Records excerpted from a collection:
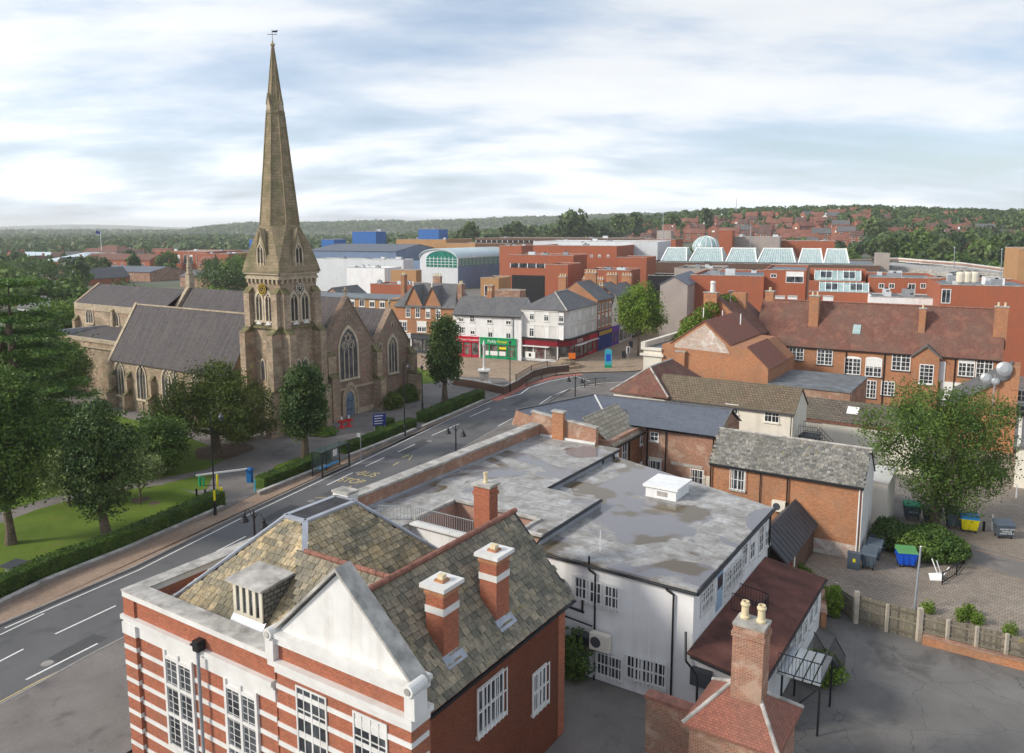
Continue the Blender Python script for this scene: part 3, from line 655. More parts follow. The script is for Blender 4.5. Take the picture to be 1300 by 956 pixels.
for px, py, w_, l_ in ((215, 735, 1.5, 5), (90, 820, 1.2, 3.0), (350, 650, 1.0, 4), (520, 566, 1.4, 6), (600, 540, 1.0, 4), (130, 845, 1.6, 2.4), (420, 622, .8, 3), (655, 510, 1.2, 5)):
    g = G(px, py); kd = (kerbL[5] - kerbL[4]).normalized(); n_ = Vector((kd.y, -kd.x, 0))
    sheet('road_patch', [g - kd * l_ / 2, g - kd * l_ / 2 + n_ * w_, g + kd * l_ / 2 + n_ * w_, g + kd * l_ / 2], 0.003, 'patch')
for px, py in ((240, 716), (60, 842), (395, 636), (545, 560), (640, 520), (455, 600), (180, 770)):
    g = G(px, py); mb = MB(); mb.lathe(g, [(.33, 0), (.33, .006)], 14); struct(mb.build('manhole_cover', 'kerb'))
# right hand yards
sheet('car_park_paving', [F.p(-12, 60), F.p(-12, 53.5), F.p(-9.6, 53.5)] + gp((1062, 762), (1165, 795), (1310, 835)) + [Vector((60, 30, 0)), Vector((75, 60, 0)), Vector((65, 105, 0)), F.p(-1, 99), F.p(-7, 99), F.p(-7, 66)], 0.0, 'paving_car')
sheet('yard_tarmac', [F.p(-9.2, 45), F.p(-9.1, 52)] + gp((1062, 765), (1165, 798), (1310, 838)) + [Vector((60, 25, 0)), Vector((30, 5, 0)), Vector((5, 15, 0))], 0.004, 'yard')
gstrip('road_marking', ((1228, 695), (1300, 713)), 0.3, 0.008, 'paving_tan')
sheet('car_park_lane', gp((1222, 688), (1320, 716), (1330, 745), (1235, 715)), 0.006, 'tarmac')
g0 = gp((1040, 745), (1300, 700))
# ================================================================ FOREGROUND: banded brick hall
def tiled(mb, poly, n, tw, th, jit=0.014, seed=1, lift=0.05, gap=0.03):
    """real overlapping tiles laid on the plane of poly (list of world points, first edge = eave)"""
    rnd = random.Random(seed); P0 = Vector(poly[0]); n = Vector(n).normalized()
    u = Vector((-n.y, n.x, 0)).normalized(); v = n.cross(u)
    Q = [((p - P0).dot(u), (p - P0).dot(v)) for p in map(Vector, poly)]
    u0, u1 = min(q[0] for q in Q), max(q[0] for q in Q); v0, v1 = min(q[1] for q in Q), max(q[1] for q in Q)
    def inside(x, y):
        c = False
        for i in range(len(Q)):
            (xa, ya), (xb, yb) = Q[i], Q[i - 1]
            if (ya > y) != (yb > y) and x < (xb - xa) * (y - ya) / (yb - ya) + xa: c = not c
        return c
    j = 0; y = v0
    while y < v1:
        x = u0 - tw * (0.5 if j % 2 else 0) - tw * rnd.random() * 0.2
        while x < u1:
            ww = tw * rnd.uniform(0.85, 1.15)
            if inside(x + ww / 2, y + th / 2):
                t = lift + rnd.uniform(-jit, jit); t2 = 0.008 + rnd.uniform(0, 0.006); s = rnd.uniform(-0.012, 0.012)
                q = [P0 + u * (x + gap / 2) + v * (y + s), P0 + u * (x + ww - gap / 2) + v * (y + s + rnd.uniform(-.008, .008)), P0 + u * (x + ww - gap / 2) + v * (y + th * 1.05), P0 + u * (x + gap / 2) + v * (y + th * 1.05)]
                h = [t, t + rnd.uniform(-jit, jit) * 0.7, t2, t2]
                mb.solid(q + [a + n * b for a, b in zip(q, h)], [(4, 5, 6, 7), (0, 1, 5, 4), (1, 2, 6, 5), (3, 0, 4, 7)])
            x += ww
        y += th * rnd.uniform(0.97, 1.03); j += 1
def half_round(mb, p0, p1, r=0.13, seg=0.4, m=0):
    p0 = Vector(p0); p1 = Vector(p1); L_ = (p1 - p0).length; k = max(1, int(L_ / seg))
    for i in range(k):
        a = p0.lerp(p1, i / k); b = p0.lerp(p1, (i + 1.08) / k); mb.tube(a, b, r * 0.93, r * 1.07, 8, m)
def nrm(a, b, c): return (Vector(b) - Vector(a)).cross(Vector(c) - Vector(a)).normalized()

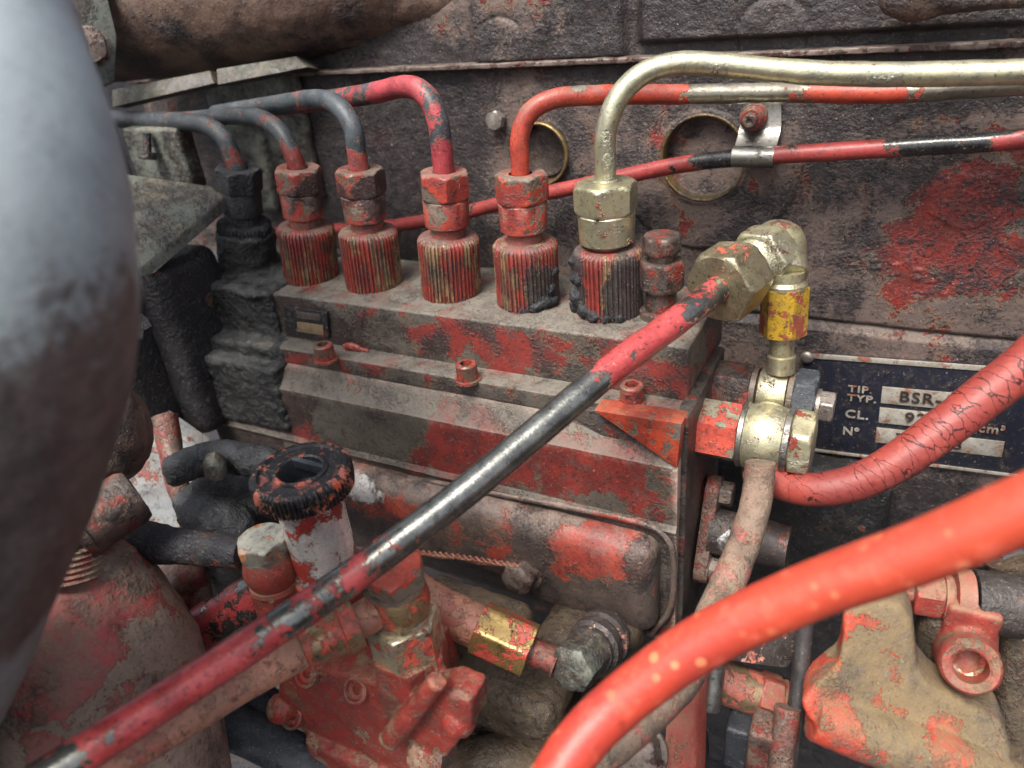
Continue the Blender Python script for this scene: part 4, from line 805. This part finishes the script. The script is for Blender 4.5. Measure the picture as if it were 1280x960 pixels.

Goal: Copy out every line of the material above exactly, skipping the pictures.

Exercise output:
Continue the Blender Python script for this scene: part 3, from line 655. More parts follow. The script is for Blender 4.5. Take the picture to be 1300 by 956 pixels.
for px, py, w_, l_ in ((215, 735, 1.5, 5), (90, 820, 1.2, 3.0), (350, 650, 1.0, 4), (520, 566, 1.4, 6), (600, 540, 1.0, 4), (130, 845, 1.6, 2.4), (420, 622, .8, 3), (655, 510, 1.2, 5)):
    g = G(px, py); kd = (kerbL[5] - kerbL[4]).normalized(); n_ = Vector((kd.y, -kd.x, 0))
    sheet('road_patch', [g - kd * l_ / 2, g - kd * l_ / 2 + n_ * w_, g + kd * l_ / 2 + n_ * w_, g + kd * l_ / 2], 0.003, 'patch')
for px, py in ((240, 716), (60, 842), (395, 636), (545, 560), (640, 520), (455, 600), (180, 770)):
    g = G(px, py); mb = MB(); mb.lathe(g, [(.33, 0), (.33, .006)], 14); struct(mb.build('manhole_cover', 'kerb'))
# right hand yards
sheet('car_park_paving', [F.p(-12, 60), F.p(-12, 53.5), F.p(-9.6, 53.5)] + gp((1062, 762), (1165, 795), (1310, 835)) + [Vector((60, 30, 0)), Vector((75, 60, 0)), Vector((65, 105, 0)), F.p(-1, 99), F.p(-7, 99), F.p(-7, 66)], 0.0, 'paving_car')
sheet('yard_tarmac', [F.p(-9.2, 45), F.p(-9.1, 52)] + gp((1062, 765), (1165, 798), (1310, 838)) + [Vector((60, 25, 0)), Vector((30, 5, 0)), Vector((5, 15, 0))], 0.004, 'yard')
gstrip('road_marking', ((1228, 695), (1300, 713)), 0.3, 0.008, 'paving_tan')
sheet('car_park_lane', gp((1222, 688), (1320, 716), (1330, 745), (1235, 715)), 0.006, 'tarmac')
g0 = gp((1040, 745), (1300, 700))
# ================================================================ FOREGROUND: banded brick hall
def tiled(mb, poly, n, tw, th, jit=0.014, seed=1, lift=0.05, gap=0.03):
    """real overlapping tiles laid on the plane of poly (list of world points, first edge = eave)"""
    rnd = random.Random(seed); P0 = Vector(poly[0]); n = Vector(n).normalized()
    u = Vector((-n.y, n.x, 0)).normalized(); v = n.cross(u)
    Q = [((p - P0).dot(u), (p - P0).dot(v)) for p in map(Vector, poly)]
    u0, u1 = min(q[0] for q in Q), max(q[0] for q in Q); v0, v1 = min(q[1] for q in Q), max(q[1] for q in Q)
    def inside(x, y):
        c = False
        for i in range(len(Q)):
            (xa, ya), (xb, yb) = Q[i], Q[i - 1]
            if (ya > y) != (yb > y) and x < (xb - xa) * (y - ya) / (yb - ya) + xa: c = not c
        return c
    j = 0; y = v0
    while y < v1:
        x = u0 - tw * (0.5 if j % 2 else 0) - tw * rnd.random() * 0.2
        while x < u1:
            ww = tw * rnd.uniform(0.85, 1.15)
            if inside(x + ww / 2, y + th / 2):
                t = lift + rnd.uniform(-jit, jit); t2 = 0.008 + rnd.uniform(0, 0.006); s = rnd.uniform(-0.012, 0.012)
                q = [P0 + u * (x + gap / 2) + v * (y + s), P0 + u * (x + ww - gap / 2) + v * (y + s + rnd.uniform(-.008, .008)), P0 + u * (x + ww - gap / 2) + v * (y + th * 1.05), P0 + u * (x + gap / 2) + v * (y + th * 1.05)]
                h = [t, t + rnd.uniform(-jit, jit) * 0.7, t2, t2]
                mb.solid(q + [a + n * b for a, b in zip(q, h)], [(4, 5, 6, 7), (0, 1, 5, 4), (1, 2, 6, 5), (3, 0, 4, 7)])
            x += ww
        y += th * rnd.uniform(0.97, 1.03); j += 1
def half_round(mb, p0, p1, r=0.13, seg=0.4, m=0):
    p0 = Vector(p0); p1 = Vector(p1); L_ = (p1 - p0).length; k = max(1, int(L_ / seg))
    for i in range(k):
        a = p0.lerp(p1, i / k); b = p0.lerp(p1, (i + 1.08) / k); mb.tube(a, b, r * 0.93, r * 1.07, 8, m)
def nrm(a, b, c): return (Vector(b) - Vector(a)).cross(Vector(c) - Vector(a)).normalized()

Continue the Blender Python script for this scene: part 4, from line 805. This part finishes the script. The script is for Blender 4.5. Measure the picture as if it were 1280x960 pixels.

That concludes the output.